◆ Collected data
——————

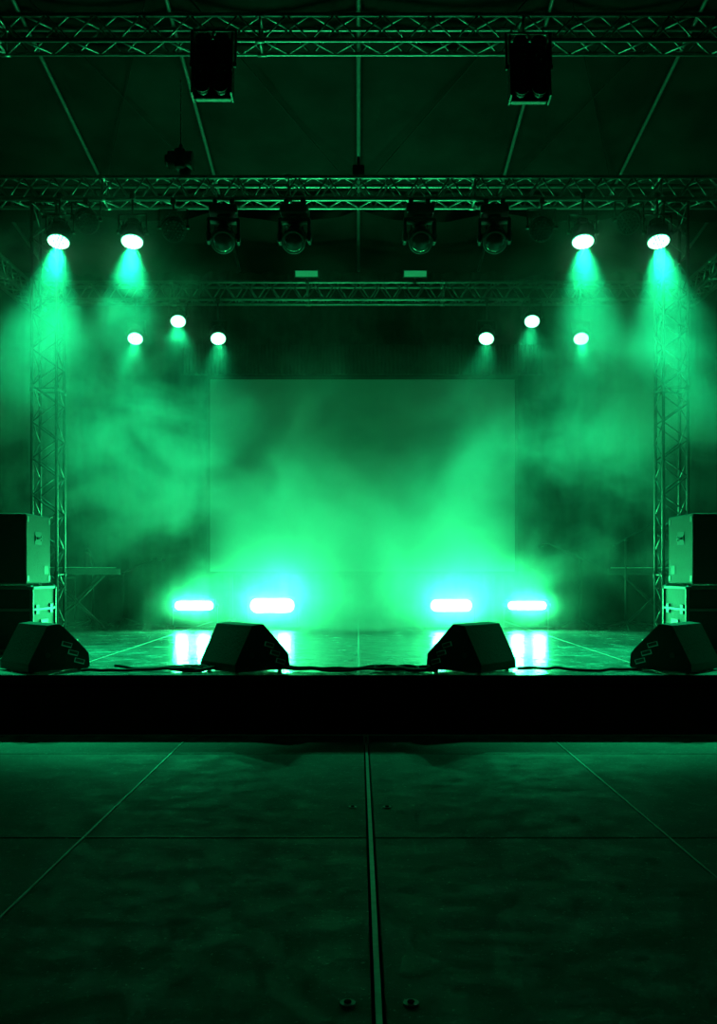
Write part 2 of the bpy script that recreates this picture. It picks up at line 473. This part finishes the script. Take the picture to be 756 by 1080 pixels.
# ---------------------------------------------------------------- mic stands, keyboards
def mic_stand(loc,rot,h=1.25,boom=True):
    b=B('microphone_stand',[M_BLK,M_BLK,M_GRL])
    for k in range(3):
        a=k*2.094; b.tube((0,0,.12),(.30*math.cos(a),.30*math.sin(a),.012),.011,0,8)
    b.tube((0,0,.08),(0,0,h),.013,0,10); b.sph((0,0,h),.025,0)
    if boom:
        b.tube((-.2,0,h-.08),(.45,0,h+.22),.010,0,8); b.tube((.45,0,h+.22),(.56,0,h+.2),.014,0,10,r2=.02)
        b.sph((.58,0,h+.195),.03,2)
    return b.done(loc,(0,0,rot))
mic_stand((3.10,13.2,ST),2.7,.95); mic_stand((3.55,12.6,ST),.4,1.2); mic_stand((-3.35,13.5,ST),.5,.75); mic_stand((-3.75,13.4,ST),2.0,.9)
def keyboard(loc,rot):
    b=B('keyboard_on_stand',[M_BLK,M_WHT,M_HOUS])
    b.box((0,0,.78),(1.1,.30,.09),0,bev=.015)
    for k in range(36): b.box((-.5+k*.028,-.07,.83),(.025,.13,.012),1)
    for s_ in (-1,1):
        b.tube((-.35,s_*.10,.73),(.35,s_*.10,.02),.014,2,8); b.tube((.35,s_*.10,.73),(-.35,s_*.10,.02),.014,2,8)
    for x in (-.35,.35):
        b.tube((x,-.2,.018),(x,.2,.018),.014,2,8); b.tube((x,-.15,.73),(x,.15,.73),.012,2,8)
    return b.done(loc,(0,0,rot))
keyboard((-3.75,12.6,ST),.5)
keyboard((4.0,13.0,ST),-.4)
case((-4.5,13.4,ST),(.8,.6,.7)); case((4.75,12.2,ST),(.7,.6,.8))

# ---------------------------------------------------------------- cables
def cable(x0,x1,y0,amp,n,seed,z=None):
    rnd=random.Random(seed); pts=[]
    for i in range(n+1):
        t=i/n; pts.append((x0+(x1-x0)*t,y0+amp*math.sin(t*9+seed)+rnd.uniform(-amp,amp)*.5,ST+.015+(.016 if rnd.random()>.6 else 0)))
    return curve('stage_cable',pts,.012,M_RUB)
cable(-.60,.60,7.22,.07,14,1); cable(-.58,.62,7.34,.09,12,2); cable(-2.1,-1.18,7.20,.06,12,3); cable(1.2,2.15,7.24,.06,12,5); cable(-1.9,-1.2,7.36,.06,9,8)
pts=[(-1.32+.16*math.cos(a*.7)*(1-.01*a)+.004*a,7.26+.13*math.sin(a*.7),ST+.015+.008*(a%4)) for a in range(34)]
curve('stage_cable',pts,.012,M_RUB)
pts=[(.22+.16*math.cos(a*.7)+.010*a,7.26+.12*math.sin(a*.7),ST+.015+.008*(a%4)) for a in range(26)]
curve('stage_cable',pts,.012,M_RUB)

# ---------------------------------------------------------------- haze
HZ=(0,11.5,ST+.03+2.5)
bm=bmesh.new(); bmesh.ops.create_cube(bm,size=1)
bmesh.ops.transform(bm,matrix=Matrix.Diagonal((11.6,6.3,5.0,1)),verts=bm.verts[:])
me=bpy.data.meshes.new('stage_haze'); bm.to_mesh(me); bm.free()
hz=bpy.data.objects.new('stage_haze',me); hz.location=HZ; COL.objects.link(hz)
m,nt,out=newmat('haze_smoke')
N=nt.nodes.new; L=nt.links.new
def math_(op,a,b_=None):
    n=N('ShaderNodeMath'); n.operation=op
    for i,v in enumerate((a,b_)):
        if v is None: continue
        if isinstance(v,(int,float)): n.inputs[i].default_value=v
        else: L(v,n.inputs[i])
    return n.outputs[0]
def mrange(v,a,b_,c,d,smooth=False):
    n=N('ShaderNodeMapRange')
    if smooth: n.interpolation_type='SMOOTHSTEP'
    for k,x in zip(('From Min','From Max','To Min','To Max'),(a,b_,c,d)): n.inputs[k].default_value=x
    L(v,n.inputs[0]); return n.outputs[0]
vol=N('ShaderNodeVolumePrincipled'); vol.inputs['Color'].default_value=(.93,.93,.93,1); vol.inputs['Anisotropy'].default_value=.15
tc=N('ShaderNodeTexCoord'); mp=N('ShaderNodeMapping'); mp.inputs['Scale'].default_value=(1,1,1.25); mp.inputs['Location'].default_value=(3.1,.7,1.9)
n1=N('ShaderNodeTexNoise'); n1.inputs['Scale'].default_value=.75; n1.inputs['Detail'].default_value=5; n1.inputs['Roughness'].default_value=.6; n1.inputs['Distortion'].default_value=.7
L(tc.outputs['Object'],mp.inputs[0]); L(mp.outputs[0],n1.inputs['Vector'])
base=mrange(n1.outputs[0],.45,.66,.012,.28,True)
sx3=N('ShaderNodeSeparateXYZ'); L(tc.outputs['Object'],sx3.inputs[0])
X,Y,Z=sx3.outputs
ax=math_('ABSOLUTE',X)
side=mrange(ax,1.5,2.8,0,1,True)
high=mrange(Z,-.6,.9,1,.08,True)
top=mrange(Z,1.7,2.35,1,.05)
far=mrange(Z,-2.0,-.2,.12,1)
midmask=math_('MULTIPLY',math_('MAXIMUM',high,side),far)
yr=mrange(Y,-2.7,-1.6,0,1)
d0=math_('MULTIPLY',math_('MULTIPLY',base,midmask),math_('MULTIPLY',top,yr))
def puff(c,r,amp,lo=.25,noisy=True):
    mpn=N('ShaderNodeMapping'); mpn.vector_type='TEXTURE'
    mpn.inputs['Location'].default_value=(c[0]-HZ[0],c[1]-HZ[1],c[2]-HZ[2]); mpn.inputs['Scale'].default_value=r
    L(tc.outputs['Object'],mpn.inputs[0])
    ln=N('ShaderNodeVectorMath'); ln.operation='LENGTH'; L(mpn.outputs[0],ln.inputs[0])
    v=mrange(ln.outputs['Value'],0,1,amp,0,True)
    if noisy: v=math_('MULTIPLY',v,mrange(n1.outputs[0],.40,.60,lo,1.4,True))
    return v
tot=d0
tot=math_('ADD',tot,puff((0.1,12.4,1.05),(2.6,1.6,2.0),.66,.6))
tot=math_('ADD',tot,puff((-1.4,12.7,.75),(2.2,1.1,1.0),.26,.4))
tot=math_('ADD',tot,puff((1.6,12.7,.75),(2.2,1.1,1.0),.26,.4))
tot=math_('ADD',tot,puff((-3.6,10.4,3.5),(2.0,1.6,1.45),.28,.35))
tot=math_('ADD',tot,puff((3.65,10.4,3.5),(2.0,1.6,1.55),.30,.35))
for x,w_,h_,p_ in BL:
    tot=math_('ADD',tot,puff((x,12.74,.74),(.50,.32,.32),1.2,1,False))  # extra haze density added around each floor blinder to shape its halo
for x,dx in PARS:
    tot=math_('ADD',tot,puff((x,9.85,4.5),(.48,.45,.5),.45,1,False))  # denser haze pocket added at each par lens to widen its glow
L(tot,vol.inputs['Density']); L(vol.outputs[0],out.inputs['Volume'])
me.materials.append(m)

# ---------------------------------------------------------------- world
w=bpy.data.worlds.new('night'); S.world=w; w.use_nodes=True
bg=w.node_tree.nodes['Background']; bg.inputs[0].default_value=(.03,1,.33,1); bg.inputs[1].default_value=.003

# ---------------------------------------------------------------- camera
cam=bpy.data.cameras.new('camera'); co=bpy.data.objects.new('camera',cam); COL.objects.link(co)
co.location=(0,0,CAMZ); co.rotation_euler=(math.pi/2,0,0)
cam.sensor_fit='AUTO'; cam.sensor_width=36; cam.lens=33.33; cam.shift_y=65/1080; cam.clip_end=100
S.camera=co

——————

◆ Instruction
Pictures excluded, quote all the data above exactly.

◆ Written response
Write part 2 of the bpy script that recreates this picture. It picks up at line 473. This part finishes the script. Take the picture to be 756 by 1080 pixels.
# ---------------------------------------------------------------- mic stands, keyboards
def mic_stand(loc,rot,h=1.25,boom=True):
    b=B('microphone_stand',[M_BLK,M_BLK,M_GRL])
    for k in range(3):
        a=k*2.094; b.tube((0,0,.12),(.30*math.cos(a),.30*math.sin(a),.012),.011,0,8)
    b.tube((0,0,.08),(0,0,h),.013,0,10); b.sph((0,0,h),.025,0)
    if boom:
        b.tube((-.2,0,h-.08),(.45,0,h+.22),.010,0,8); b.tube((.45,0,h+.22),(.56,0,h+.2),.014,0,10,r2=.02)
        b.sph((.58,0,h+.195),.03,2)
    return b.done(loc,(0,0,rot))
mic_stand((3.10,13.2,ST),2.7,.95); mic_stand((3.55,12.6,ST),.4,1.2); mic_stand((-3.35,13.5,ST),.5,.75); mic_stand((-3.75,13.4,ST),2.0,.9)
def keyboard(loc,rot):
    b=B('keyboard_on_stand',[M_BLK,M_WHT,M_HOUS])
    b.box((0,0,.78),(1.1,.30,.09),0,bev=.015)
    for k in range(36): b.box((-.5+k*.028,-.07,.83),(.025,.13,.012),1)
    for s_ in (-1,1):
        b.tube((-.35,s_*.10,.73),(.35,s_*.10,.02),.014,2,8); b.tube((.35,s_*.10,.73),(-.35,s_*.10,.02),.014,2,8)
    for x in (-.35,.35):
        b.tube((x,-.2,.018),(x,.2,.018),.014,2,8); b.tube((x,-.15,.73),(x,.15,.73),.012,2,8)
    return b.done(loc,(0,0,rot))
keyboard((-3.75,12.6,ST),.5)
keyboard((4.0,13.0,ST),-.4)
case((-4.5,13.4,ST),(.8,.6,.7)); case((4.75,12.2,ST),(.7,.6,.8))

# ---------------------------------------------------------------- cables
def cable(x0,x1,y0,amp,n,seed,z=None):
    rnd=random.Random(seed); pts=[]
    for i in range(n+1):
        t=i/n; pts.append((x0+(x1-x0)*t,y0+amp*math.sin(t*9+seed)+rnd.uniform(-amp,amp)*.5,ST+.015+(.016 if rnd.random()>.6 else 0)))
    return curve('stage_cable',pts,.012,M_RUB)
cable(-.60,.60,7.22,.07,14,1); cable(-.58,.62,7.34,.09,12,2); cable(-2.1,-1.18,7.20,.06,12,3); cable(1.2,2.15,7.24,.06,12,5); cable(-1.9,-1.2,7.36,.06,9,8)
pts=[(-1.32+.16*math.cos(a*.7)*(1-.01*a)+.004*a,7.26+.13*math.sin(a*.7),ST+.015+.008*(a%4)) for a in range(34)]
curve('stage_cable',pts,.012,M_RUB)
pts=[(.22+.16*math.cos(a*.7)+.010*a,7.26+.12*math.sin(a*.7),ST+.015+.008*(a%4)) for a in range(26)]
curve('stage_cable',pts,.012,M_RUB)

# ---------------------------------------------------------------- haze
HZ=(0,11.5,ST+.03+2.5)
bm=bmesh.new(); bmesh.ops.create_cube(bm,size=1)
bmesh.ops.transform(bm,matrix=Matrix.Diagonal((11.6,6.3,5.0,1)),verts=bm.verts[:])
me=bpy.data.meshes.new('stage_haze'); bm.to_mesh(me); bm.free()
hz=bpy.data.objects.new('stage_haze',me); hz.location=HZ; COL.objects.link(hz)
m,nt,out=newmat('haze_smoke')
N=nt.nodes.new; L=nt.links.new
def math_(op,a,b_=None):
    n=N('ShaderNodeMath'); n.operation=op
    for i,v in enumerate((a,b_)):
        if v is None: continue
        if isinstance(v,(int,float)): n.inputs[i].default_value=v
        else: L(v,n.inputs[i])
    return n.outputs[0]
def mrange(v,a,b_,c,d,smooth=False):
    n=N('ShaderNodeMapRange')
    if smooth: n.interpolation_type='SMOOTHSTEP'
    for k,x in zip(('From Min','From Max','To Min','To Max'),(a,b_,c,d)): n.inputs[k].default_value=x
    L(v,n.inputs[0]); return n.outputs[0]
vol=N('ShaderNodeVolumePrincipled'); vol.inputs['Color'].default_value=(.93,.93,.93,1); vol.inputs['Anisotropy'].default_value=.15
tc=N('ShaderNodeTexCoord'); mp=N('ShaderNodeMapping'); mp.inputs['Scale'].default_value=(1,1,1.25); mp.inputs['Location'].default_value=(3.1,.7,1.9)
n1=N('ShaderNodeTexNoise'); n1.inputs['Scale'].default_value=.75; n1.inputs['Detail'].default_value=5; n1.inputs['Roughness'].default_value=.6; n1.inputs['Distortion'].default_value=.7
L(tc.outputs['Object'],mp.inputs[0]); L(mp.outputs[0],n1.inputs['Vector'])
base=mrange(n1.outputs[0],.45,.66,.012,.28,True)
sx3=N('ShaderNodeSeparateXYZ'); L(tc.outputs['Object'],sx3.inputs[0])
X,Y,Z=sx3.outputs
ax=math_('ABSOLUTE',X)
side=mrange(ax,1.5,2.8,0,1,True)
high=mrange(Z,-.6,.9,1,.08,True)
top=mrange(Z,1.7,2.35,1,.05)
far=mrange(Z,-2.0,-.2,.12,1)
midmask=math_('MULTIPLY',math_('MAXIMUM',high,side),far)
yr=mrange(Y,-2.7,-1.6,0,1)
d0=math_('MULTIPLY',math_('MULTIPLY',base,midmask),math_('MULTIPLY',top,yr))
def puff(c,r,amp,lo=.25,noisy=True):
    mpn=N('ShaderNodeMapping'); mpn.vector_type='TEXTURE'
    mpn.inputs['Location'].default_value=(c[0]-HZ[0],c[1]-HZ[1],c[2]-HZ[2]); mpn.inputs['Scale'].default_value=r
    L(tc.outputs['Object'],mpn.inputs[0])
    ln=N('ShaderNodeVectorMath'); ln.operation='LENGTH'; L(mpn.outputs[0],ln.inputs[0])
    v=mrange(ln.outputs['Value'],0,1,amp,0,True)
    if noisy: v=math_('MULTIPLY',v,mrange(n1.outputs[0],.40,.60,lo,1.4,True))
    return v
tot=d0
tot=math_('ADD',tot,puff((0.1,12.4,1.05),(2.6,1.6,2.0),.66,.6))
tot=math_('ADD',tot,puff((-1.4,12.7,.75),(2.2,1.1,1.0),.26,.4))
tot=math_('ADD',tot,puff((1.6,12.7,.75),(2.2,1.1,1.0),.26,.4))
tot=math_('ADD',tot,puff((-3.6,10.4,3.5),(2.0,1.6,1.45),.28,.35))
tot=math_('ADD',tot,puff((3.65,10.4,3.5),(2.0,1.6,1.55),.30,.35))
for x,w_,h_,p_ in BL:
    tot=math_('ADD',tot,puff((x,12.74,.74),(.50,.32,.32),1.2,1,False))  # extra haze density added around each floor blinder to shape its halo
for x,dx in PARS:
    tot=math_('ADD',tot,puff((x,9.85,4.5),(.48,.45,.5),.45,1,False))  # denser haze pocket added at each par lens to widen its glow
L(tot,vol.inputs['Density']); L(vol.outputs[0],out.inputs['Volume'])
me.materials.append(m)

# ---------------------------------------------------------------- world
w=bpy.data.worlds.new('night'); S.world=w; w.use_nodes=True
bg=w.node_tree.nodes['Background']; bg.inputs[0].default_value=(.03,1,.33,1); bg.inputs[1].default_value=.003

# ---------------------------------------------------------------- camera
cam=bpy.data.cameras.new('camera'); co=bpy.data.objects.new('camera',cam); COL.objects.link(co)
co.location=(0,0,CAMZ); co.rotation_euler=(math.pi/2,0,0)
cam.sensor_fit='AUTO'; cam.sensor_width=36; cam.lens=33.33; cam.shift_y=65/1080; cam.clip_end=100
S.camera=co